The pure products of America go crazy:
No one
to witness
and adjust, no one to drive the car
Created by Eric Thompson and Aubrey Birdwell, the front room installation at OHGE Ltd has an air of inevitability. You’re where you never wanted to be but knew you were going, slipping fast from middle class to teeter on the edge of dependent or maybe homeless. What you’ve got is the van.
Video screens serve as the outside world. They’re blurry, as if you’ve been drinking. If you didn’t know better, you’d think you were driving underwater. Sound seals the deal. It gurgles with a slap-happy lurch and dull roar.

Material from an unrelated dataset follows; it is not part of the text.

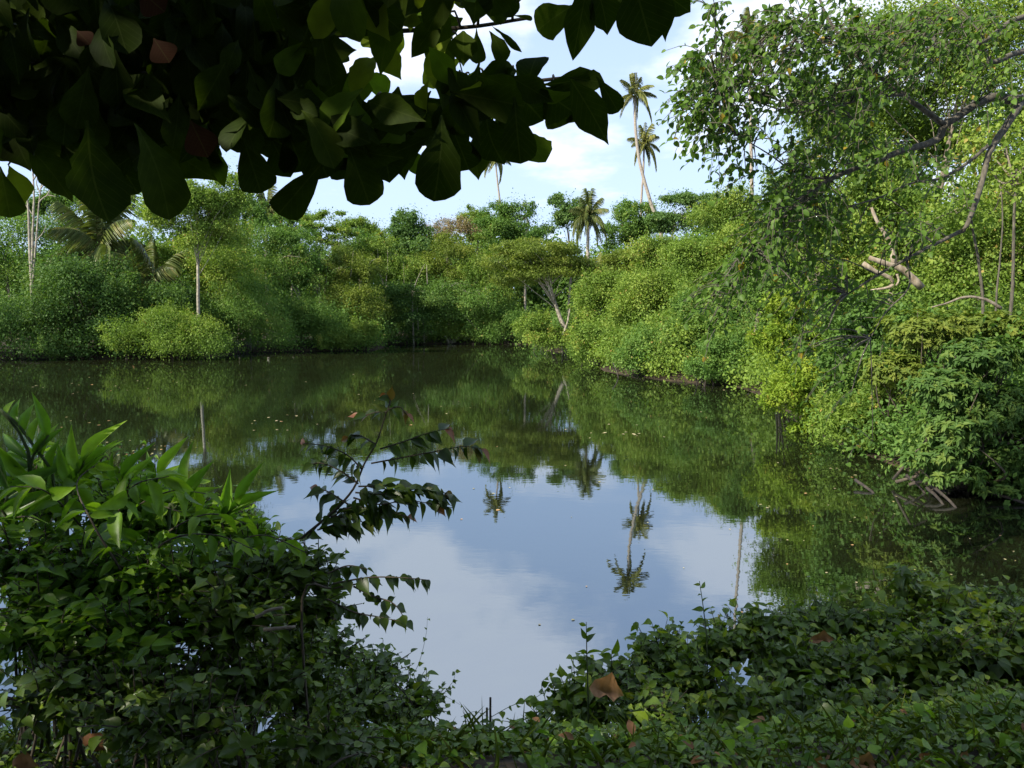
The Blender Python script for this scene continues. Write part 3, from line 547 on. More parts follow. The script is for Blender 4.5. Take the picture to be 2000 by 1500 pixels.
# ================================================================== bleached fallen wood on the right bank
fp = at(1790, 555, 21); root = thing('fallen_trunk', 'bleached fallen trunk with broken forked limbs on the bank', 'fallen tree', fp)
T = Tubes()
def pl(pts, D, n=10): return curve([at(x, y, D) for x, y in pts], n)
for pts, r0, r1, D in (([(1800, 562), (1765, 528), (1730, 515), (1698, 503)], .10, .06, 20.6), ([(1745, 520), (1742, 480), (1733, 465), (1712, 430), (1702, 405)], .065, .035, 20.7)):
    q = pl(pts, D); T.tube(q, taper(r0, r1, len(q))*(1+.12*np.sin(np.arange(len(q))*2.1)), 8, .03)
T.build('trunk', M['weathered'], root, fp)
for pts, r0, r1, D in (([(1686, 514), (1710, 530), (1738, 542), (1744, 556), (1728, 563), (1698, 568)], .06, .028, 20.3), ([(1752, 535), (1755, 548), (1750, 558)], .03, .02, 20.3)):
    T = Tubes(); q = pl(pts, D, 14); T.tube(q, taper(r0, r1, len(q))*(1+.12*np.sin(np.arange(len(q))*2.1)), 8, .03); T.build('branch', M['weathered'], root, fp)
# slim upright trunks
def slim(label, pts, D, r, D2=None):
    P = [at(x, y, D) for x, y in pts]; b = np.array([P[0][0], P[0][1], float(height(P[0][0], P[0][1]))])
    rt = thing('slim_tree', label, 'tree', b, 'slim trunks on the near bank'); T = Tubes(); q = curve([b]+P, 16); T.tube(q, taper(r*.75, r*.4, len(q)), 8, .08); T.build('trunk', M['limb'], rt, b)
    cl = [(P[-1]+rng.normal(0, .5, 3), np.array([.6, .6, .4])) for _ in range(7)]
    leaf_obj('crown', cat([clump_leaves(c, s, 260, .09, tint0=random.random()) for c, s in cl]), OVATE, M['bright'], rt, b)
    T = Tubes()
    for c, s in cl: T.tube(curve([q[-2], c*.5+q[-2]*.5+rng.normal(0, .08, 3), c], 6), taper(r*.5, .008, 7)[:len(curve([c, c, c], 6))], 5)
    T.build('branch', M['bark'], rt, b)
slim('thicker of two upright trunks beside the rosette shrub', [(1970, 650), (1978, 560), (1980, 450), (1985, 330)], 16, .055)
slim('thinner upright stem next to the thick slim trunk', [(1945, 600), (1952, 520), (1958, 440), (1955, 350)], 16.5, .03)
slim('greyish stem rising behind the arched branch', [(1920, 620), (1912, 520), (1900, 450), (1890, 380)], 18, .05)
b = at(1955, 602, 15); rt = thing('arched_branch', 'bare grey branch arching just above the rosette shrub', 'branch', b)
q = pl([(1955, 602), (1925, 585), (1885, 580), (1850, 592), (1820, 600)], 15, 16); Tubes().tube(q, taper(.035, .012, len(q)), 7, .1).build('limb', M['bark'], rt, b)

# ================================================================== rosette shrub over dark roots, right bank
def rosettes(centres, n, per, size, shape, tint, down=.15, spreadz=.3):
    """whorls of leaves: (point, outward) pairs"""
    out = []
    for c, d in centres:
        a = rng.uniform(0, 2*math.pi); k = per + random.randint(-2, 2); ax = d/np.linalg.norm(d); e1 = np.cross(ax, [0.2, .5, .8]); e1 /= np.linalg.norm(e1); e2 = np.cross(ax, e1)
        ang = a + np.arange(k)*2.4; el = rng.uniform(.1, .9, k)
        A = np.cos(ang)[:, None]*e1 + np.sin(ang)[:, None]*e2 + ax*el[:, None]; A[:, 2] -= down
        P = np.repeat(c[None], k, 0) - ax*rng.uniform(0, size*.4, k)[:, None]; Nn = ax*1.0 + rng.normal(0, .15, (k, 3)) + np.array([0, 0, .3])
        L = size*rng.uniform(.45, 1.15, k); out.append((P, A, Nn, L, L*rng.uniform(.36, .5, k), np.clip(random.uniform(*tint)+rng.uniform(-.15, .15, k), 0, 1)))
    return cat(out)
def rosette_shrub(name, label, D, blobs, mat, nros, size, base_px, roots=20, stemn=16, tint=(.2, .95), stem='stem'):
    b0 = at(base_px, 900, D); by = b0[1]+.6; bx = b0[0]; bz = float(max(.1, height(bx, by))); org = np.array([bx, by, bz])
    root = thing(name, label, 'shrub', org); cen = []; s = D/FPX; area = np.array([b[2]*b[3] for b in blobs], float); area /= area.sum(); T = Tubes()
    for b, a in zip(blobs, area):
        c = at(b[0], b[1], D + (b[4] if len(b) > 4 else 0)); r = np.array([b[2]*s, b[2]*s*.8, b[3]*s])
        for _ in range(int(nros*a)):
            d = unit(1)[0]; d[2] = d[2]*.8+.15
            if d[1] > .5: d[1] *= -1
            cen.append((c + d*r*rng.uniform(.35, 1.05), d + np.array([0, 0, .7])))
    leaf_obj('crown', rosettes(cen, nros, 10, size, LANCE, tint), LANCE, M[mat], root, org)
    for i in range(0, len(cen), max(1, len(cen)//(stemn*5))):
        e = cen[i][0]; f = org + rng.normal(0, .35, 3)*np.array([1.5, .5, 0]); mid = f*.45+e*.55 + np.array([rng.normal(0, .2), rng.normal(0, .2), -.15])
        q = curve([f, mid, e], 10); T.tube(q, taper(.028, .005, len(q)), 5, .1)
    T.build('stem', M[stem], root, org)
    if roots:
        T = Tubes()
        for _ in range(roots):
            a = org + np.array([rng.normal(0, .8), rng.normal(-.1, .3), rng.uniform(0, .35)]); e = a + np.array([rng.normal(0, .35), -rng.uniform(.1, 1.0), 0]); e[2] = -.2
            q = curve([a, a*.5+e*.5+np.array([0, -.05, .06]), e], 8); T.tube(q, taper(.03, .015, len(q)), 5, .1)
        T.build('roots', M['root'], root, org)
    return root
rosette_shrub('rosette_shrub', 'dark shrub of pointed leaf rosettes standing on tangled black roots', 12.6, [(1870, 830, 90, 60), (1940, 800, 80, 70), (1970, 890, 70, 45), (1840, 885, 75, 38), (2000, 925, 60, 22), (1860, 925, 80, 22), (1960, 950, 80, 18), (1790, 900, 40, 20), (1850, 760, 90, 55), (1920, 700, 90, 45), (2060, 820, 90, 90)], 'dark', 1900, .125, 1960, 18, 22)
rosette_shrub('rosette_shrub', 'wide shrub with golden green whorled leaves under the arched branch', 15.5, [(1800, 650, 90, 45), (1880, 640, 80, 35), (1750, 730, 70, 50), (1800, 760, 70, 50), (1960, 650, 70, 45)], 'olive', 1500, .12, 1850, 0, 18, tint=(.1, .8))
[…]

OHGE Ltd is a tiny gallery, but this show gives it a sense of scale. In the backroom (really a closet) are Stephan Moore’s power-of-postive thinking videos, playing simultaneously. As people beam and chuckle, a voice drones nonsense about unlocking the door to brain chemistry happiness.
Although separate shows, the ads and the van are collectively titled, ENLIGHTEN ENCOURAGE EMPOWER.
From van men Thompson and Birdwell:
In travel and as a form of rogue property we often carry with us a semblance of the familiar den.
The box with a locked door full of comforts for us alone. We carry this capsule to contain our individual and separate existences…We reject and embrace that we are free-floating and disconnected from everything around us.
In space and temporal media, these pieces attempt to re-stage our memories of American life. Through cultural quotation we attempt to pry open the locked box and articulate the immense void of American culture.
I asked Yahoo! Answers for the key to becoming successful. Here is my favorite reply by user “dagmar”.
I think you need talent but you also need drive and determination. Set your mind to what you are trying to accomplish and keep at it. Of course a lot of it depends on what you are trying to be successful in. If it is an artistic pursuit that can be a lot more difficult to succeed in than say, being a Dr. or an accountant. No matter what your goal, do the best you can and do it with joy and love. Make the best of whatever success you find and don’t be discouraged. If you try to enjoy life and not get too caught up in ‘success’ you can be very happy and satisfied.